当時14歳で、大浦国民学校高等科2年生。敵機を警戒しながらの学校生活で、校舎裏の崖に防空壕(ごう)を掘ったり、運動場にサツマイモを植えたりしていた。

テレビもない時代。ラジオや新聞は、社会の様子や世界の動きを知るために欠かせず、学徒動員でクラス全員が新聞配達をしていた。9日はとても暑く、セミがよく鳴いていた。いつものように配給所へ行くと、鉄道のどこかが爆撃され新聞を運ぶ列車が遅れると知らせがあった。とても暑い日だったので、みんなで近くの海岸で涼みながら待つことに。その後、石炭や砂利を積んで停泊していた団平船の上を走り回って遊んでいると突然、1人の水兵が叫んだ。「爆弾が落ちるぞ、海に飛び込め」

皆とっさに飛び込み、しばらく水中にいたが息が続かない。海面から顔を出した途端、目もくらむ強い光に驚き、また潜った。もう一度顔を出すと、暗くて何も見えない。爆風で飛ばされた粉じんが海面に広がり、べっとりと顔にへばりついた。次第に視界がはっきりすると、巨大なきのこ雲がむくむくと膨れ上がっている。あの中から何か出てくるのではないかと恐ろしくなり、みんな海から陸に夢中で上がって、走った。

がれきの中を素足で歩いた。擦れ違う人は頭や顔が血だらけ。自宅は雨戸やガラスが畳の上に散乱しており、誰もいなかった。避難所の防空壕では、けが人のうめき声や家族の安否を気遣う人の声が入り乱れていた。ようやく母を見つけてほっとした。

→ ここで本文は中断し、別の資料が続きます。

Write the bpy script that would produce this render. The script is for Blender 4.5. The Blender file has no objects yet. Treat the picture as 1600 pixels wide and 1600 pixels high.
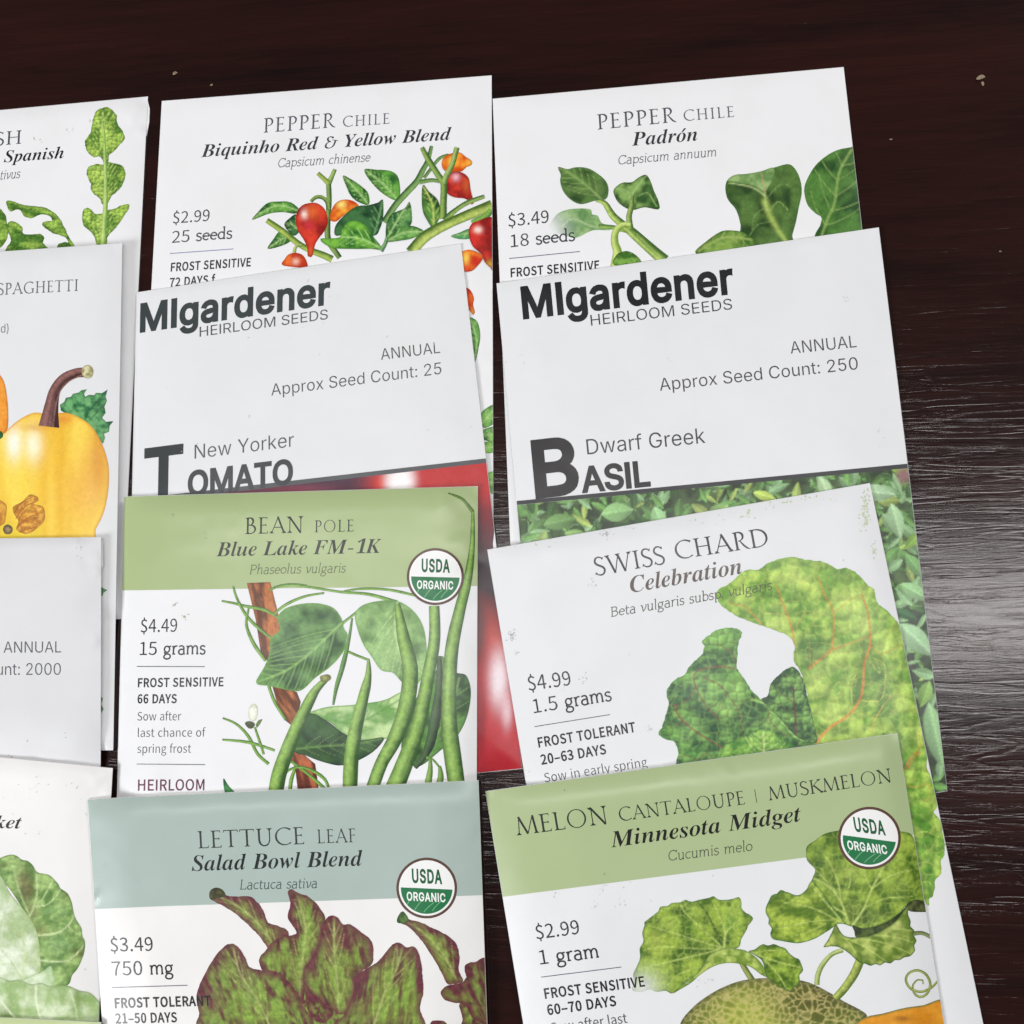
import bpy, math
import numpy as np
from mathutils import Matrix, Vector
from mathutils.geometry import delaunay_2d_cdt

S = bpy.context.scene
COL = S.collection

# ------------------------------------------------------------------ camera
CAM_H = 0.323                      # metres above the table top
FOC = 1700.0                       # focal length in photo pixels (1600 px wide)
PITCH, ROLL = math.radians(11.15), math.radians(6.68)
_ca, _sa, _cb, _sb = math.cos(PITCH), math.sin(PITCH), math.cos(ROLL), math.sin(ROLL)
RX = np.array([[1, 0, 0], [0, _ca, -_sa], [0, _sa, _ca]])
RY = np.array([[_cb, 0, _sb], [0, 1, 0], [-_sb, 0, _cb]])
RM = RY @ RX
cd = bpy.data.cameras.new('camera')
cam = bpy.data.objects.new('camera', cd)
COL.objects.link(cam)
cd.sensor_width = 36.0
cd.sensor_height = 36.0
cd.lens = 36.0 * FOC / 1600.0
cd.clip_start = 0.01
cd.clip_end = 50.0
M4 = Matrix([list(RM[i]) + [0.0] for i in range(3)] + [[0, 0, 0, 1]])
cam.matrix_world = Matrix.Translation((0, 0, CAM_H)) @ M4
S.camera = cam


def px2n(p):
    """photo pixel -> direction below the camera, per metre of depth"""
    p = np.asarray(p, float)
    d = np.stack([p[..., 0] - 800, -(p[..., 1] - 800), np.full(p.shape[:-1], -FOC)], -1) @ RM.T
    return d[..., :2] / -d[..., 2:3]


def n2px(n):
    n = np.asarray(n, float)
    d = np.stack([n[..., 0], n[..., 1], -np.ones(n.shape[:-1])], -1) @ RM
    return np.stack([800 + d[..., 0] / -d[..., 2] * FOC, 800 - d[..., 1] / -d[..., 2] * FOC], -1)


# ------------------------------------------------------------------ light
W = bpy.data.worlds.new("World")
S.world = W
W.use_nodes = True
bg = W.node_tree.nodes['Background']
bg.inputs[0].default_value = (0.93, 0.96, 1.0, 1)
bg.inputs[1].default_value = 0.07


def area(name, loc, target, sx, sy, power, color=(1, 1, 1), rot=None):
    l = bpy.data.lights.new(name, 'AREA')
    l.shape = 'RECTANGLE'
    l.size, l.size_y = sx, sy
    l.energy = power
    l.color = color
    o = bpy.data.objects.new(name, l)
    COL.objects.link(o)
    o.location = loc
    d = Vector(target) - Vector(loc)
    o.rotation_euler = d.to_track_quat('-Z', 'Y').to_euler()
    return o


def mirror_point(pxy, dist):
    """where the table's mirror reflection seen at a photo pixel comes from"""
    n = px2n(np.array(pxy, float))
    p = np.array([n[0] * CAM_H, n[1] * CAM_H, 0.0])
    d = np.array([n[0], n[1], 1.0])
    d /= np.linalg.norm(d)
    return p + d * dist


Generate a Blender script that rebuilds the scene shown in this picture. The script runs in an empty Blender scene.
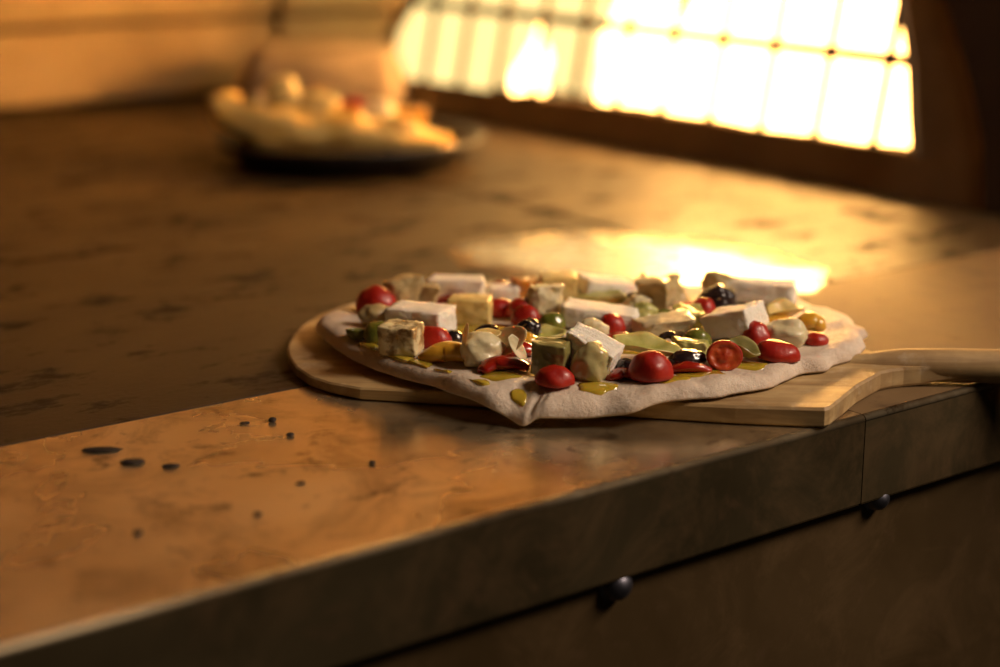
import bpy, bmesh, math, random
import numpy as np
from mathutils import Vector, Matrix, noise

# ------------------------------------------------------------------ measured camera
F = 1700.0                      # focal length in pixels of the 1000x667 frame
H = 0.28                        # camera height above the hearth
PITCH = math.atan(453 / F)
YAW = math.pi / 2 - math.atan2(2370, F * math.cos(PITCH) + 453 * math.sin(PITCH))
FW = Vector((math.sin(YAW) * math.cos(PITCH), math.cos(YAW) * math.cos(PITCH), -math.sin(PITCH)))
RT = Vector((math.cos(YAW), -math.sin(YAW), 0))
UP = RT.cross(FW)
EYE = Vector((0, 0, H))
FH = Vector((math.sin(YAW), math.cos(YAW), 0))      # horizontal viewing direction


def ray(x, y):
    return FW * F + RT * (x - 500) + UP * (333.5 - y)


def P(x, y, z=0.0):
    """point of the real plane at height z that the photograph shows at x, y"""
    d = ray(x, y)
    return EYE + d * ((z - H) / d.z)


def PY(x, y, Y):
    d = ray(x, y)
    return EYE + d * (Y / d.y)


def mpp(p):
    return (Vector(p) - EYE).dot(FW) / F


scene = bpy.context.scene
COL = scene.collection
rnd = random.Random(5)

# ------------------------------------------------------------------ materials


def new_mat(name):
    m = bpy.data.materials.new(name)
    m.use_nodes = True
    nt = m.node_tree
    b = nt.nodes['Principled BSDF']
    return m, nt, b


def N(nt, t, **kw):
    n = nt.nodes.new(t)
    for k, v in kw.items():
        setattr(n, k, v)
    return n


def coords(nt, scale=(1, 1, 1), rot=(0, 0, 0)):
    tc = N(nt, 'ShaderNodeTexCoord')
    mp = N(nt, 'ShaderNodeMapping')
    mp.inputs['Scale'].default_value = scale
    mp.inputs['Rotation'].default_value = rot
    nt.links.new(tc.outputs['Object'], mp.inputs['Vector'])
    return mp.outputs['Vector']


def noise_tex(nt, vec, scale, detail=4, rough=0.55, dist=0.0):
    n = N(nt, 'ShaderNodeTexNoise')
    n.inputs['Scale'].default_value = scale
    n.inputs['Detail'].default_value = detail
    n.inputs['Roughness'].default_value = rough
    n.inputs['Distortion'].default_value = dist
    nt.links.new(vec, n.inputs['Vector'])
    return n.outputs['Fac']


def ramp(nt, fac, stops):
    r = N(nt, 'ShaderNodeValToRGB')
    els = r.color_ramp.elements
    while len(els) < len(stops):
        els.new(0.5)
    for e, (p, c) in zip(els, stops):
        e.position = p
        e.color = (c, c, c, 1) if isinstance(c, (int, float)) else (*c, 1)
    nt.links.new(fac, r.inputs['Fac'])
    return r.outputs['Color']


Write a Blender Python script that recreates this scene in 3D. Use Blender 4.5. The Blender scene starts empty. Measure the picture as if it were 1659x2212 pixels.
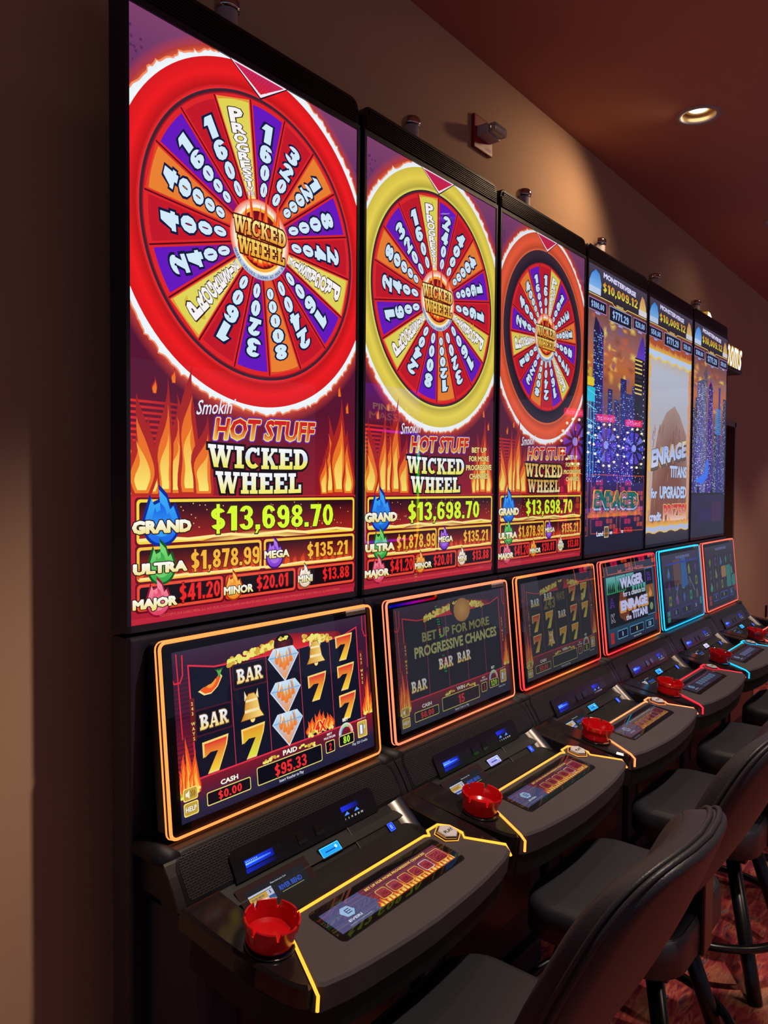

姉は頭にガラス片が刺さって血を流していた。長崎駅近くで働いていた父も生きていた。

翌日、不明者を捜し歩いた父から、黒焦げで男女の区別さえ判別できない多くの死体、ボウフラがわいた防火水槽に折り重なった死体の話などを聞いた。壕の近くでは、火葬の光景が毎日のように続いた。

<私の願い>

30代のころから、日記代わりに切り絵を日々制作している。絵を自由に表現できるのも平和だから。戦争や核兵器を身をもって体験した私たちは、そのむごさ、愚かさ、平和であることの素晴らしさ、尊さを、叫び続けていかなければならない。戦争は、二度と繰り返されてはいけない。